Return the material exactly, first line through the line containing "struct('window_sill', m, 'gloss_white', 'white", and nothing more. Pictures stay out.

=======

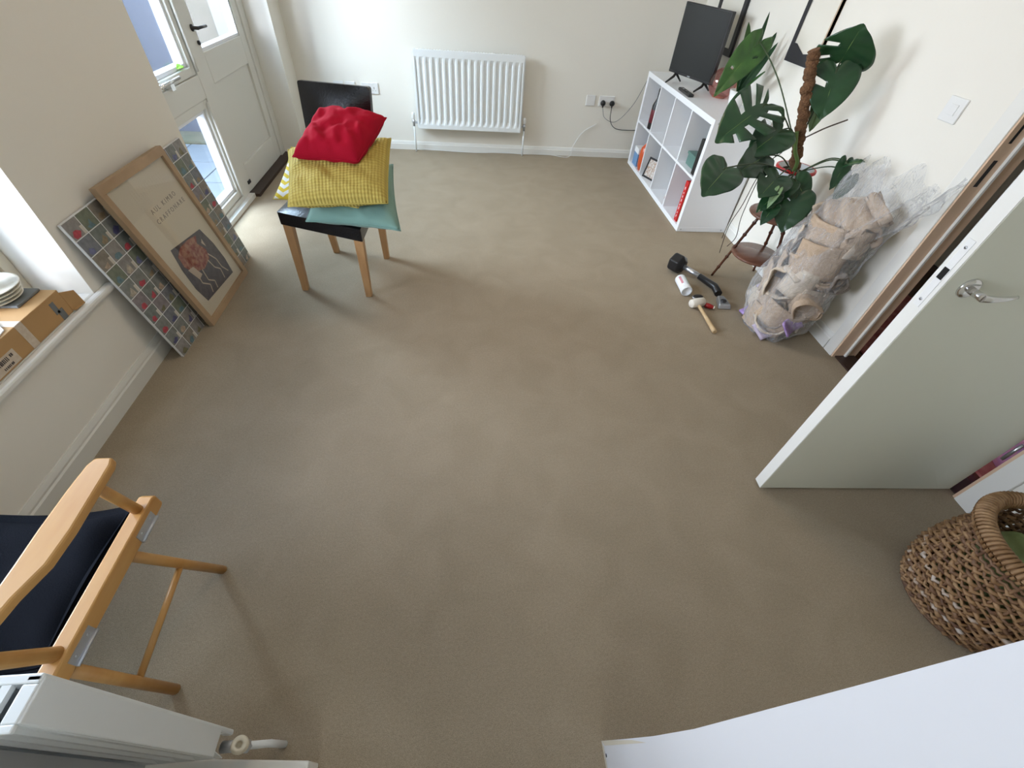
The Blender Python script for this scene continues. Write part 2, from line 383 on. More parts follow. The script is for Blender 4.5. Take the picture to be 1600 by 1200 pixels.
# sill under the left window
m = MB(); m.box((-1.70, WY0, .405), (LW, WY1, .432)); m.box((LW, WY0-.05, .405), (-1.455, 1.652, .432))
struct('window_sill', m, 'gloss_white', 'white painted sill board with rounded nose under the left window', bevel=.008)

# left casement window
def frame_rect(mb_, x0, x1, y0, y1, z0, z1, wd, wb=None):
    wb = wb or wd
    mb_.box((x0, y0, z0), (x1, y0+wd, z1)); mb_.box((x0, y1-wd, z0), (x1, y1, z1))
    mb_.box((x0, y0+wd, z0), (x1, y1-wd, z0+wb)); mb_.box((x0, y0+wd, z1-wd), (x1, y1-wd, z1)); return mb_
w1 = struct('window_1', frame_rect(MB(), -1.76, -1.69, WY0, WY1, .432, WZ1, .045), 'cream_wood', bevel=.004)
s_ = frame_rect(MB(), -1.75, -1.70, WY0+.046, (WY0+WY1)/2-.003, .478, WZ1-.047, .04); build('casement', s_, 'gloss_white', w1, bevel=.004)
s_ = frame_rect(MB(), -1.75, -1.70, (WY0+WY1)/2+.003, WY1-.046, .478, WZ1-.047, .04); build('casement', s_, 'gloss_white', w1, bevel=.004)
build('pane', bxs([((-1.727, WY0+.08, .51), (-1.723, (WY0+WY1)/2-.04, WZ1-.08))]), 'window_glass', w1)
build('pane', bxs([((-1.727, (WY0+WY1)/2+.04, .51), (-1.723, WY1-.08, WZ1-.08))]), 'window_glass', w1)

# glazed screen beside the garden door: post, transom, lights
XF0, XF1 = -1.74, -1.665
fr = MB()
fr.box((XF0, DY0, 0), (XF1, DY0+.06, DZ1)); fr.box((XF0, 3.395, 0), (XF1, 3.50, DZ1)); fr.box((XF0, 4.345, 0), (XF1, DY1, DZ1))
fr.box((XF0, DY0+.06, DZ1-.06), (XF1, 4.345, DZ1)); fr.box((XF0, DY0+.06, 0), (XF1, 3.395, .055)); fr.box((XF0, DY0+.06, .675), (XF1, 3.395, .80))
w2 = struct('window_2', fr, 'frame_white', 'off-white frame holding the narrow lights left of the garden door', bevel=.004)
def light(z0, z1, nm, open_=False):
    y0, y1 = DY0+.065, 3.39
    g = frame_rect(MB(), -1.73, -1.672, y0, y1, z0, z1, .045); o = build(nm, g, 'frame_white', w2, bevel=.004)
    g = frame_rect(MB(), -1.745, -1.69, y0+.045, y1-.045, z0+.045, z1-.045, .022); build('glazing_bead', g, 'shelf_white', o, bevel=.003)
    build('pane', bxs([((-1.722, y0+.065, z0+.065), (-1.718, y1-.065, z1-.065))]), 'window_glass', o); return o
light(.06, .672, 'lower_light'); lt = light(.803, DZ1-.065, 'upper_light')
b_ = MB(); b_.tube([(-1.655, 3.36, .07), (-1.655, 3.36, .66)], .008, 8); b_.tube([(-1.655, 3.385, .82), (-1.655, 3.385, 2.0)], .008, 8)
build('bead', b_, 'frame_white', w2)
b_ = MB(); b_.box((-1.665, 2.99, .80), (-1.635, 3.03, .83)); b_.tube([(-1.645, 2.90, .835), (-1.64, 3.12, .84)], .009, 8); b_.lathe([(0, 0), (.014, .004), (.014, .02), (0, .028)], (-1.64, 2.90, .822), 12)
build('window_stay', b_, 'chrome', w2)

# garden door
dX0, dX1 = -1.725, -1.675; y0, y1 = 3.505, 4.34
g = MB()
g.box((dX0, y0, .025), (dX1, y0+.085, 2.01)); g.box((dX0, y1-.095, .025), (dX1, y1, 2.01))
g.box((dX0, y0+.085, .025), (dX1, y1-.095, .20)); g.box((dX0, y0+.085, .715), (dX1, y1-.095, .885)); g.box((dX0, y0+.085, 1.9), (dX1, y1-.095, 2.01))
d1 = struct('door_1', g, 'frame_white', 'off-white half-glazed garden door in the far left corner', bevel=.004)
build('panel', bxs([((-1.71, y0+.08, .195), (-1.692, y1-.09, .72))]), 'frame_white', d1)
g = frame_rect(MB(), -1.735, -1.682, y0+.085, y1-.095, .885, 1.9, .018); build('glazing_bead', g, 'shelf_white', d1, bevel=.003)
build('pane', bxs([((-1.712, y0+.10, .90), (-1.708, y1-.11, 1.885))]), 'window_glass', d1)
hm = MB(); hm.lathe([(0, 0), (.018, 0), (.018, .008), (.009, .01), (.009, .04), (0, .042)], (dX1, y0+.045, 1.01), 14, (1, 0, 0)); hm.tube([(-1.64, y0+.045, 1.01), (-1.637, y0+.16, 1.008)], .008, 8)
build('door_handle', hm, 'dark_metal', d1)
hm = MB(); hm.lathe([(0, 0), (.012, 0), (.012, .012), (0, .014)], (dX1, y0+.06, .935), 12, (1, 0, 0)); build('lock_cylinder', hm, 'dark_metal', d1)
hm = MB(); hm.box((dX1, y0+.035, .075), (dX1+.008, y0+.085, .10)); build('security_bolt', hm, 'dark_metal', d1, bevel=.003)
struct('trim_3', bxs([((-1.80, y0, 0), (-1.60, DY1, .022))]), 'threshold', 'dark threshold strip under the garden door')
struct('trim_4', bxs([((-1.70, DY0, 0), (-1.63, 3.50, .03))]), 'gloss_white')

# outside
m = MB(); 
struct('patio_ground', bxs([((-14, -8, -.16), (OUT, 24, -.15))]), 'kerb')
pav = struct('patio', bxs([((-3.74, -1.4, -.15), (OUT, 4.95, -.128))]), 'patio_stone')
for i in range(4):
    for j in range(13):
        x0 = -1.83 - i*.46; yy = -1.03 + j*.46
        build('paving_slab', bxs([((x0-.45, yy, -.13), (x0, yy+.452, -.112-.004*random.random()))]), 'patio_stone', pav, bevel=.004)
fe = thing('side_fence', 'slate blue board fence along the far side of the patio', 'fence', (-4.0, 2, -.12))
for k in range(24):
    yy = -1.6 + k*.30
    build('fence_board', bxs([((-4.02 - .012*(k % 2), yy, -.12), (-4.0 - .012*(k % 2), yy+.305, 1.7))]), 'fence_paint', fe)
build('fence_rail', bxs([((-3.99, -1.6, 1.2), (-3.95, 5.5, 1.27))]), 'fence_paint', fe)
fe = thing('end_fence', 'slate blue fence seen through the narrow lights beside the garden door', 'fence', (-3.3, 5.3, -.12))
for k in range(7):
    x0 = -4.0 + k*.19
    build('fence_board', bxs([((x0, 5.3 + .010*(k % 2), -.12), (x0+.195, 5.32+.010*(k % 2), 1.9))]), 'fence_paint', fe)
tag(build('garden_wall', bxs([((-2.67, 5.26, -.15), (-2.24, 5.5, 2.6))]), 'house_brick'), 'dusky pink rendered garden wall seen through the door glass', 'wall')
tag(build('pale_pillar', bxs([((-2.24, 5.20, -.15), (-1.80, 5.5, 2.6))]), 'pillar_pale'), 'paler pinkish pillar right of the dusky pink garden wall', 'pillar')
tag(build('border_kerb', bxs([((-3.95, -1.5, -.14), (-3.74, 5.28, -.09)), ((-3.74, 4.95, -.14), (OUT, 5.28, -.10))]), 'kerb'), 'tan gravel strip at the foot of the slate blue fence', 'kerb')

# interior door lining, hall
jm = MB(); jm.box((RW-.012, OY1-.028, 0), (RW+.13, OY1, 2.03)); jm.box((RW-.012, OY0-.03, 0), (RW+.13, OY0, 2.03)); jm.box((RW-.012, OY0-.03, 2.03), (RW+.13, OY1, 2.06))
t5 = struct('trim_5', jm, 'pine_jamb', 'bare wooden lining of the open doorway on the right')
build('door_stop', bxs([((RW+.055, OY1-.040, 0), (RW+.066, OY1-.0279, 2.03)), ((RW+.055, OY0, 0), (RW+.066, OY0+.012, 2.03))]), 'gloss_white', t5)
sp = MB(); sp.box((RW+.010, OY1-.0285, .93), (RW+.028, OY1-.0279, 1.03)); build('strike_plate', sp, 'dark_metal', t5)
for zz in (1.09, 1.30): build('strike_plate', bxs([((RW+.012, OY1-.0288, zz), (RW+.024, OY1-.0279, zz+.07))]), 'black_hole', t5)
struct('trim_6', bxs([((RW-.018, OY1-.020, 0), (RW, OY1+.045, 2.1)), ((RW-.018, OY0-.085, 0), (RW, OY0-.012, 2.1))]), 'gloss_white', 'white narrow architrave around the open doorway', bevel=.003)
struct('hall_floor', bxs([((RW+.05, -.3, -.1), (3.6, 3.2, -.004))]), 'dark_wood')
struct('trim_7', bxs([((RW+.005, OY0, -.02), (RW+.12, OY1-.028, .008))]), 'threshold', 'dark wood threshold strip of the open doorway')
struct('wall_hall', bxs([((3.5, -.3, 0), (3.6, 3.2, H)), ((RW+.12, -.35, 0), (3.6, -.3, H)), ((RW+.12, 3.2, 0), (3.6, 3.3, H))]), 'wall_paint')
tag(build('hall_rug', bxs([((RW+.20, .30, -.004), (2.95, 2.9, .008))]), 'rug_red'), 'faded red patterned rug in the hall past the open door', 'rug')
def blob(name, label, cat, c, r, m_, group=None, seed=0):
    b = MB()
    def fn(u, v):
        th, ph = u*2*PI, v*PI; d = V((math.cos(th)*math.sin(ph), math.sin(th)*math.sin(ph), math.cos(ph)))
        k = 1+.25*mnoise.noise(d*1.8+V((seed, 0, 0)))
        p = V((d.x*r[0]*k, d.y*r[1]*k, max(d.z*r[2]*k, -r[2]))); return p+V(c)
    b.grid(fn, 24, 14); return tag(build(name, b, m_), label, cat, group)
blob('shoulder_bag', 'bunched pink and purple fabric bag seen through the hinge gap of the door', 'bag', (2.42, .90, .30), (.20, .18, .29), 'coat_pink', seed=3)
blob('dark_rucksack', 'dark grey rucksack in the hall beside the pink bag', 'bag', (2.36, 1.27, .22), (.17, .15, .21), 'coat_grey', seed=8)

# interior door leaf (door_2)
hx, hy = 2.012, .800; ex, ey = 1.180, .838
dd = V((ex-hx, ey-hy, 0)).normalized(); dn = V((-dd.y, dd.x, 0));
if dn.y < 0: dn = -dn
def dp(s, n_, z): return V((hx, hy, 0)) + dd*s + dn*n_ + V((0, 0, z))
LEN = (V((ex, ey, 0))-V((hx, hy, 0))).length
m = MB(); m.hexa([dp(0,0,.012), dp(LEN,0,.012), dp(LEN,.044,.012), dp(0,.044,.012), dp(0,0,2.0), dp(LEN,0,2.0), dp(LEN,.044,2.0), dp(0,.044,2.0)])
d2 = struct('door_2', m, 'door_paint', 'large plain off-white door standing open at the right with chrome handle', bevel=.0015)
m = MB(); m.hexa([dp(LEN,.001,.012), dp(LEN+.002,.001,.012), dp(LEN+.002,.043,.012), dp(LEN,.043,.012), dp(LEN,.001,2.), dp(LEN+.002,.001,2.), dp(LEN+.002,.043,2.), dp(LEN,.043,2.)])
build('lipping', m, 'gloss_white', d2)
m = MB(); m.hexa([dp(LEN+.002,.012,.905), dp(LEN+.0035,.012,.905), dp(LEN+.0035,.032,.905), dp(LEN+.002,.032,.905), dp(LEN+.002,.012,1.09), dp(LEN+.0035,.012,1.09), dp(LEN+.0035,.032,1.09), dp(LEN+.002,.032,1.09)])
lp = build('latch_plate', m, 'plastic_white', d2, bevel=.001)
m = MB(); m.hexa([dp(LEN+.003,.014,.985), dp(LEN+.0045,.014,.985), dp(LEN+.0045,.030,.985), dp(LEN+.003,.030,.985), dp(LEN+.003,.014,1.015), dp(LEN+.0045,.014,1.015), dp(LEN+.0045,.030,1.015), dp(LEN+.003,.030,1.015)])
build('latch_slot', m, 'black_hole', lp)
for zz in (.925, 1.07):
    m = MB(); m.lathe([(0, 0), (.004, 0), (.004, .001), (0, .001)], dp(LEN+.0036, .022, zz), 10, dd); build('screw', m, 'steel', lp)
HS, HZ = LEN-.068, .975
h = MB(); h.lathe([(0, 0), (.0265, 0), (.0265, .005), (.022, .0075), (.012, .0085), (0, .0085)], dp(HS, 0, HZ), 28, -dn)
ro = build('handle_rose', h, 'chrome', d2)
h = MB(); h.tube([dp(HS, -.008, HZ), dp(HS, -.03, HZ), dp(HS-.003, -.047, HZ)], [.0095, .0095, .0105], 14)
pts = bez([dp(HS, -.045, HZ), dp(HS-.02, -.050, HZ+.001), dp(HS-.06, -.046, HZ+.001), dp(HS-.105, -.032, HZ-.002)], 8)
h.tube(pts, [.0105 - .0055*i/(len(pts)-1) for i in range(len(pts))], 12); build('handle_lever', h, 'chrome', d2)
h = MB(); h.lathe([(0, 0), (.0265, 0), (.0265, .005), (0, .008)], dp(HS, .044, HZ), 28, dn); h.tube([dp(HS, .05, HZ), dp(HS, .085, HZ), dp(HS-.02, .10, HZ), dp(HS-.11, .095, HZ)], .009, 12)
build('back_handle', h, 'chrome', d2)
for zz in (.25, 1.0, 1.75):
    m = MB(); m.tube([(2.016, .789, zz), (2.016, .789, zz+.09)], .006, 10); build('hinge', m, 'steel', d2)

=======

In response –
The Blender Python script for this scene continues. Write part 2, from line 383 on. More parts follow. The script is for Blender 4.5. Take the picture to be 1600 by 1200 pixels.
# sill under the left window
m = MB(); m.box((-1.70, WY0, .405), (LW, WY1, .432)); m.box((LW, WY0-.05, .405), (-1.455, 1.652, .432))
struct('window_sill', m, 'gloss_white', 'white painted sill board with rounded nose under the left window', bevel=.008)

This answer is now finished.